> Problem
For the material that follows, list every line containing the word "parts".

[Begin]

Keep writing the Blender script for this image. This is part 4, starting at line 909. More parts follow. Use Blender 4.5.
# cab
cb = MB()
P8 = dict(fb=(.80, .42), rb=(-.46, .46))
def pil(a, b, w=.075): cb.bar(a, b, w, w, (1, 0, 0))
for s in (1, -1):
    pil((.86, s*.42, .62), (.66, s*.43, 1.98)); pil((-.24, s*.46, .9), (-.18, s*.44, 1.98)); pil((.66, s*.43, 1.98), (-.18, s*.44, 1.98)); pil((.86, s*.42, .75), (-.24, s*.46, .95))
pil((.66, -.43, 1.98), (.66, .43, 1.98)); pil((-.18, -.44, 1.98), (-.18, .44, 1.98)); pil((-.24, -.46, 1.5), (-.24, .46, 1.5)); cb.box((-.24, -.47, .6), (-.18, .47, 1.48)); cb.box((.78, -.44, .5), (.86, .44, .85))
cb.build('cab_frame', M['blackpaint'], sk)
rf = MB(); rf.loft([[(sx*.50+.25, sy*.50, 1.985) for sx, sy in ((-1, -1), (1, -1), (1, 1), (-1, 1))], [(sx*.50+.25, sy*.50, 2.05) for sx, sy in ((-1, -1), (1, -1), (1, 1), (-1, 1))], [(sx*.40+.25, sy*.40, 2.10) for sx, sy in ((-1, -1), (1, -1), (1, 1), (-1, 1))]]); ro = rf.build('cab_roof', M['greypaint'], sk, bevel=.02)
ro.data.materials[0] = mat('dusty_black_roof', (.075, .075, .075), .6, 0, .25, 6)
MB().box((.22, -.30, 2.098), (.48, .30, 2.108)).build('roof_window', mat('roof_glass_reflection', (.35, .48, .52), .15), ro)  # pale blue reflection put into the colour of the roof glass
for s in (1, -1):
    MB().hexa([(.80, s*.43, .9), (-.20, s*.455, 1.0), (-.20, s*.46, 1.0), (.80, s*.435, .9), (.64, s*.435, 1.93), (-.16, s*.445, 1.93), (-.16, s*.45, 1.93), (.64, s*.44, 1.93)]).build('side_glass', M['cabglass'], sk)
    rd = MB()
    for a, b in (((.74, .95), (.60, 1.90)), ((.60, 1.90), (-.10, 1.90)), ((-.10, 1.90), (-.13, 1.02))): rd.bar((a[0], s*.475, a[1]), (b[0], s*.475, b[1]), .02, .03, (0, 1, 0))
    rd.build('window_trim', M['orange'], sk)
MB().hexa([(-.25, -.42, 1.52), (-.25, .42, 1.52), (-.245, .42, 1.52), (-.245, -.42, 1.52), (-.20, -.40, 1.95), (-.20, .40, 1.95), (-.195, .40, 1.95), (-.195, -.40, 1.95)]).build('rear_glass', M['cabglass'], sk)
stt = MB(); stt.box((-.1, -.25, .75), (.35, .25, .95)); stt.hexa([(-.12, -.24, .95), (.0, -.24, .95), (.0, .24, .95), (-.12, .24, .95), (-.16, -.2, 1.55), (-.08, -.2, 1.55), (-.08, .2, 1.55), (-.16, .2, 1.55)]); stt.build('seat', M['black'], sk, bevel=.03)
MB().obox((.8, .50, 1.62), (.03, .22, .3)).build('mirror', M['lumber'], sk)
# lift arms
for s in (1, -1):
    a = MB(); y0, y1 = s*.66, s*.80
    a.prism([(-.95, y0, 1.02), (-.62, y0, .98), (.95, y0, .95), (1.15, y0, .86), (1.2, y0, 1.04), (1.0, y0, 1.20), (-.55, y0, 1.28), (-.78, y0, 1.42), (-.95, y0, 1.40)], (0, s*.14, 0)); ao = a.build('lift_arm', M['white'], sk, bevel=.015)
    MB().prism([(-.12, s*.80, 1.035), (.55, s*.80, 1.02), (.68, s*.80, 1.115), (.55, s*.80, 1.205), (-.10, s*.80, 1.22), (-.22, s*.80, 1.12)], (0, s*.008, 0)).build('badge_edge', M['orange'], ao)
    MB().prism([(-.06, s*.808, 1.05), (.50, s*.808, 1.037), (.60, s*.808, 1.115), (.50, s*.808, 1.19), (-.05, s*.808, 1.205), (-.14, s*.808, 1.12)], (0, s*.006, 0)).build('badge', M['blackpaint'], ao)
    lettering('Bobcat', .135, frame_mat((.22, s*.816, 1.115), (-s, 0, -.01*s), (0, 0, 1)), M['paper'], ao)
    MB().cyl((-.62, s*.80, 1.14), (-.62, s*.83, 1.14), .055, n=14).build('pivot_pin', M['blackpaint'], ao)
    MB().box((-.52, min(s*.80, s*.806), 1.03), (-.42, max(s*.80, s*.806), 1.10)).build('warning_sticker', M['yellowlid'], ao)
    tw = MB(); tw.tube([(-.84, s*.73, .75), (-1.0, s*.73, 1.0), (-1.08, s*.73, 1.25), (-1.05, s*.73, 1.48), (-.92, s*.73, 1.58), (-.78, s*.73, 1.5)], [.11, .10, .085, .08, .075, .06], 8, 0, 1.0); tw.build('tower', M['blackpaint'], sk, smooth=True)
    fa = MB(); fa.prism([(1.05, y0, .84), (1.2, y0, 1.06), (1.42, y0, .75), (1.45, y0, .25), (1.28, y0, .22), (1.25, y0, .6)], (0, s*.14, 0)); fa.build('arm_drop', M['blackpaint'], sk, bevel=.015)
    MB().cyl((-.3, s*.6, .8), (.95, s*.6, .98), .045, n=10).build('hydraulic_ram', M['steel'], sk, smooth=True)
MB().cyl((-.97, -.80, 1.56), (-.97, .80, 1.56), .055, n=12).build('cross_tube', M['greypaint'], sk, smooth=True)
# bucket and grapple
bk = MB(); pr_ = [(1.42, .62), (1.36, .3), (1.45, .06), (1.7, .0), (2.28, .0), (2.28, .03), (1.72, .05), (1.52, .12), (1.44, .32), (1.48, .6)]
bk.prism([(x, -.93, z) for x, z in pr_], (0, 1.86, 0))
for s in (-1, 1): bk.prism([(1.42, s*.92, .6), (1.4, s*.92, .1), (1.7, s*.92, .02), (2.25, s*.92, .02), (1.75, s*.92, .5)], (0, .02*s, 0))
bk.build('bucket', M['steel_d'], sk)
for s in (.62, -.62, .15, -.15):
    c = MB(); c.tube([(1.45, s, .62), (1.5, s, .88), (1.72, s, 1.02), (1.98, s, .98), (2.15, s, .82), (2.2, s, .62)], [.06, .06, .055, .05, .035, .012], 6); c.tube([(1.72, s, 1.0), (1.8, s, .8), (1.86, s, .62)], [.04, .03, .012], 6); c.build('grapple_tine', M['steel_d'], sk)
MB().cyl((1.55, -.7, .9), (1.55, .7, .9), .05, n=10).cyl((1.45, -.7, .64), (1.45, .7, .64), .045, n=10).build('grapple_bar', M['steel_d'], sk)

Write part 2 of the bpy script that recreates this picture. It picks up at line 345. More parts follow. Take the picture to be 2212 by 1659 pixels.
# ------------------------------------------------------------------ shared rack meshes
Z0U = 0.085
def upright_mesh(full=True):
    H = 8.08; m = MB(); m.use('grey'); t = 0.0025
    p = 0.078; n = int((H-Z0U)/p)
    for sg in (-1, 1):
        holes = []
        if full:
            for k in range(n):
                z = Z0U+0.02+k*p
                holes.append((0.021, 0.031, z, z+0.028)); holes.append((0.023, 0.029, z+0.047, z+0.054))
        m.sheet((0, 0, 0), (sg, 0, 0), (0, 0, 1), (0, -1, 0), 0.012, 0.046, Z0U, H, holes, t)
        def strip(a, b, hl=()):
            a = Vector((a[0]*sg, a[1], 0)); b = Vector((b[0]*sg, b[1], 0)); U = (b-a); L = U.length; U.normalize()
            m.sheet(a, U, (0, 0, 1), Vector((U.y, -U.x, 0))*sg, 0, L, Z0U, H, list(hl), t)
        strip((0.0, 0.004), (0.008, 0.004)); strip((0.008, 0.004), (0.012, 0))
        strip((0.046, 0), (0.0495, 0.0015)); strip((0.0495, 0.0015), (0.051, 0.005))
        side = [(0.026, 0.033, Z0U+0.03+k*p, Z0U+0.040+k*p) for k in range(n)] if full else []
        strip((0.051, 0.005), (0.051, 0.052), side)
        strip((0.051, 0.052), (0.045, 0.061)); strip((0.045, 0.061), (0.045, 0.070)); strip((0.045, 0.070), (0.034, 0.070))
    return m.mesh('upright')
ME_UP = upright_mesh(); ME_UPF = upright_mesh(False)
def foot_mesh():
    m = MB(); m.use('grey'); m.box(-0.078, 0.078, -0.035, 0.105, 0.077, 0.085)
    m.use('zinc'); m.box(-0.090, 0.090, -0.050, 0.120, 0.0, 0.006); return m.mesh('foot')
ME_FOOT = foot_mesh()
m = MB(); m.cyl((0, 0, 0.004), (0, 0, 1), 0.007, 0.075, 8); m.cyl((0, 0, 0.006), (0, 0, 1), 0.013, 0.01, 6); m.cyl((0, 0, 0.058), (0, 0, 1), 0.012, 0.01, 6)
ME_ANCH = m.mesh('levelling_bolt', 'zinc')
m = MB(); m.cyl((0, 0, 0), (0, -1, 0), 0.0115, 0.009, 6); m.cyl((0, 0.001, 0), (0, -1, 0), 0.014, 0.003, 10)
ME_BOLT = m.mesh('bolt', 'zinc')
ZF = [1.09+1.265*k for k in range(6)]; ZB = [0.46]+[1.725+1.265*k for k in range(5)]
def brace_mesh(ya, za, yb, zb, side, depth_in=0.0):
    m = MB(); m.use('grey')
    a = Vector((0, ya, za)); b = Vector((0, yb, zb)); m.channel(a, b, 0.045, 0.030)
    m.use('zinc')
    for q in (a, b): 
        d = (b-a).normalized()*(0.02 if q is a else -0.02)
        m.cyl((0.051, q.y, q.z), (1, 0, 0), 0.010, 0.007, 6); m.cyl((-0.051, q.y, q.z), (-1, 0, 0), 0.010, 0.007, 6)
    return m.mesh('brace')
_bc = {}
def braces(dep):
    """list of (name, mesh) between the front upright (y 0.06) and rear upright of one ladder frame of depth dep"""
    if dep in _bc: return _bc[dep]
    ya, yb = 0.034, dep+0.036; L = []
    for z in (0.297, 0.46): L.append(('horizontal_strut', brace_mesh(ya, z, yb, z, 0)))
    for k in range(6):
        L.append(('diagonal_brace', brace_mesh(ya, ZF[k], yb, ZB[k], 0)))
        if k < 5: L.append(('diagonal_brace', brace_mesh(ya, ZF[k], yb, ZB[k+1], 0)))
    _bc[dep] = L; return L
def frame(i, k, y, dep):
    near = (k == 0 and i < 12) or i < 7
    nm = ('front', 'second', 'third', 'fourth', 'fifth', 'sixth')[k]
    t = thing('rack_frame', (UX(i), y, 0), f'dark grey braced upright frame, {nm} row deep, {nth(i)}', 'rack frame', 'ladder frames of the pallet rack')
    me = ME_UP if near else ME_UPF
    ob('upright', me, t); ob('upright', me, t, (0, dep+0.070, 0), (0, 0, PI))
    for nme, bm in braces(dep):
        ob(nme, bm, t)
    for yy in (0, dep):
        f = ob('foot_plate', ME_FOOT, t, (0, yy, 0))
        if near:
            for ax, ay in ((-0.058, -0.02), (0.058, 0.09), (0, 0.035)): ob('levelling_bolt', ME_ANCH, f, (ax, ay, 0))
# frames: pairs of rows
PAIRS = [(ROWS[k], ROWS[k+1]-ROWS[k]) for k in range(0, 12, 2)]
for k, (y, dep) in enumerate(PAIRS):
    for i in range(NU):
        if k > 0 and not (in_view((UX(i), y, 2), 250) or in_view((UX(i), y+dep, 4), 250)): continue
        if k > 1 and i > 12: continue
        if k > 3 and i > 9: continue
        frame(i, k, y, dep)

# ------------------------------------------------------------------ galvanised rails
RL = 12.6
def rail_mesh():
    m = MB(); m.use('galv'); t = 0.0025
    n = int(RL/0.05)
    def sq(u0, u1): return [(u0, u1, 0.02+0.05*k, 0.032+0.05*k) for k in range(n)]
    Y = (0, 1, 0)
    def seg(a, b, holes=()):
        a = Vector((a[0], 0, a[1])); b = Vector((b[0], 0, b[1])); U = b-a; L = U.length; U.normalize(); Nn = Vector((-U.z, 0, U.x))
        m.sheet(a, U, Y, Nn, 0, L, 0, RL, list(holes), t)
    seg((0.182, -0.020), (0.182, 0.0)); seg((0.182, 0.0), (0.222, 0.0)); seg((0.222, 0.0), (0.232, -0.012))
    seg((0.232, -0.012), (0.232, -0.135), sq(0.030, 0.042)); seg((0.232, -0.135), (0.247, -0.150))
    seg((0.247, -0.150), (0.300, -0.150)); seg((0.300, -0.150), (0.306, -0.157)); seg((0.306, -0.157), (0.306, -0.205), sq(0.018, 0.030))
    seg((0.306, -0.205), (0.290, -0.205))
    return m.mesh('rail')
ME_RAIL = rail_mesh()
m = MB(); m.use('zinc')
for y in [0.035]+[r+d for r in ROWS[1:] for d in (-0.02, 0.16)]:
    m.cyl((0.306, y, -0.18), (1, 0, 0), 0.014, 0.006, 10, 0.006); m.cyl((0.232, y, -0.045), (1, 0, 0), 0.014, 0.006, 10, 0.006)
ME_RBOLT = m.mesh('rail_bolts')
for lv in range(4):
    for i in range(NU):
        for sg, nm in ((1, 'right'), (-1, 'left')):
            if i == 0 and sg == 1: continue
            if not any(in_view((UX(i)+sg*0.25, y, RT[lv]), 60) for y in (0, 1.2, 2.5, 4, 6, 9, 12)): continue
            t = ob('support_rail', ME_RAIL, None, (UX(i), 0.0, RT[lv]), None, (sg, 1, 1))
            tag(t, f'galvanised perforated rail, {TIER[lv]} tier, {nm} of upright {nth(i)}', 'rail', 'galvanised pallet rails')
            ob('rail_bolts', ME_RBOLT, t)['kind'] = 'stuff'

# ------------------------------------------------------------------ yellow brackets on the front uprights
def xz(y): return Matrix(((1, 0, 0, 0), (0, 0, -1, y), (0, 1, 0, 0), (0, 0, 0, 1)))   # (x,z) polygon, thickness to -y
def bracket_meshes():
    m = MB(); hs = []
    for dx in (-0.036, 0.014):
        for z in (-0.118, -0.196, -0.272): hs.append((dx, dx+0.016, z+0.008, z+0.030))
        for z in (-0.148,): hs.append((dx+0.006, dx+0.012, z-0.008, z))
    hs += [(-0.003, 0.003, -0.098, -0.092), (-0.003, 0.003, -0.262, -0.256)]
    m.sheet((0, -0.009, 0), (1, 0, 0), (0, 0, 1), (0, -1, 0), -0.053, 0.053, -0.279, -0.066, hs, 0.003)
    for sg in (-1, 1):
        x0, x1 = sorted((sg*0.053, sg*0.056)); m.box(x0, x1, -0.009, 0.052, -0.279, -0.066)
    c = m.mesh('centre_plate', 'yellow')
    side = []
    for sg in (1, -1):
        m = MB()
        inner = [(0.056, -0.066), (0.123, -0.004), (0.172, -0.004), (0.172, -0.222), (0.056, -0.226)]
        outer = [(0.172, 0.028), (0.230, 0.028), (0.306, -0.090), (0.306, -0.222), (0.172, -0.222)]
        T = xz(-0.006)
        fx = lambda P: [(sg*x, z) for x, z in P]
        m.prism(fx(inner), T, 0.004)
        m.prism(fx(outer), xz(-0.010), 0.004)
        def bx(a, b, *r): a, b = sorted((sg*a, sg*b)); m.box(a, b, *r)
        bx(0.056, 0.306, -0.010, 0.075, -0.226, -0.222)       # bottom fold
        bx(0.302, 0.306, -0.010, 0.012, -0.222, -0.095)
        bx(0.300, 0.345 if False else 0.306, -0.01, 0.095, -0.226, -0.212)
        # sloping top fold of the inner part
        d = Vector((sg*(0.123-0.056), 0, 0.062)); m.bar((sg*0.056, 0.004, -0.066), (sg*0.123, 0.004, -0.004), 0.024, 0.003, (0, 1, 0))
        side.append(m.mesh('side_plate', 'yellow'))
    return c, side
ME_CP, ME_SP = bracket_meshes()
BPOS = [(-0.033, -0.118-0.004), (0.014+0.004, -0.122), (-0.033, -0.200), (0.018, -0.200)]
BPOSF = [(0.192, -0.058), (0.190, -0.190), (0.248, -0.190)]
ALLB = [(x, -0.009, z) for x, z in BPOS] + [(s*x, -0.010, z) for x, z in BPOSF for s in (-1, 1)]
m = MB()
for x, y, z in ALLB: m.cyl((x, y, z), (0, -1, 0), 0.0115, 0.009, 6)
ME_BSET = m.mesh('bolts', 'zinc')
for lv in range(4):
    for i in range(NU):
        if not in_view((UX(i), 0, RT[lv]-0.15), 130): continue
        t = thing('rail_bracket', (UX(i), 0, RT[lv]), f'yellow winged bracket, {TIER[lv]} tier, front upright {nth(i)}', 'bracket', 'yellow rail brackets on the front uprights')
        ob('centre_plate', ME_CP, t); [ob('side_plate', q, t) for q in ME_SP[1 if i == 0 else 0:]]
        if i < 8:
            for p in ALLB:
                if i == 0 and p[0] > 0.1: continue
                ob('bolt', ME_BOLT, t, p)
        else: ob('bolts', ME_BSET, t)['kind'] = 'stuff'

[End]

> Task response
Keep writing the Blender script for this image. This is part 4, starting at line 909. More parts follow. Use Blender 4.5.
Write part 2 of the bpy script that recreates this picture. It picks up at line 345. More parts follow. Take the picture to be 2212 by 1659 pixels.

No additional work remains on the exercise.